Next month, an unprecedented survey of contemporary Native American art curated by Jaune Quick-to-See Smith, citizen of the Confederated Salish and Kootenai Nation, opens at the Zimmerli Art Museum at Rutgers University-New Brunswick.
Featured in the exhibit, Indigenous Identities: Here, Now & Always, will be Osage artist Norman Akers, an associate professor of visual art at the University of Kansas and chairman of the Osage Nation’s Traditional Cultural Advisory board.
Akers was born and raised in Fairfax, Okla., and received a BFA in Painting from the Kansas City Art Institute in 1982, and a Certificate in Museum Studies from the Institute of American Indian Arts in 1983. In 1991, he received an MFA in Fine Arts from the University of Illinois, Urbana-Champaign.

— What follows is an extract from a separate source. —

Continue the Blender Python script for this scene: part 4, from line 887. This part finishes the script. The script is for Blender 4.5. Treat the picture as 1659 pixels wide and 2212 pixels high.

Indigenous Identities comprises over 100 works across various media, from beadwork and jewelry to video and painting. The exhibit features the diverse practices of 97 artists, representing more than 50 distinct Indigenous nations and tribes across the United States. The exhibit will be available for the entire calendar year from February 1 to December 21, 2025.
In curating Indigenous Identities, Smith invited artists to help select the work representing them in the exhibition.
Akers oil painting, Drowning Elk, depicts an elk drowning in water surrounded by plastic water bottles and pollution. The painting is on loan from the Gochman Family Collection.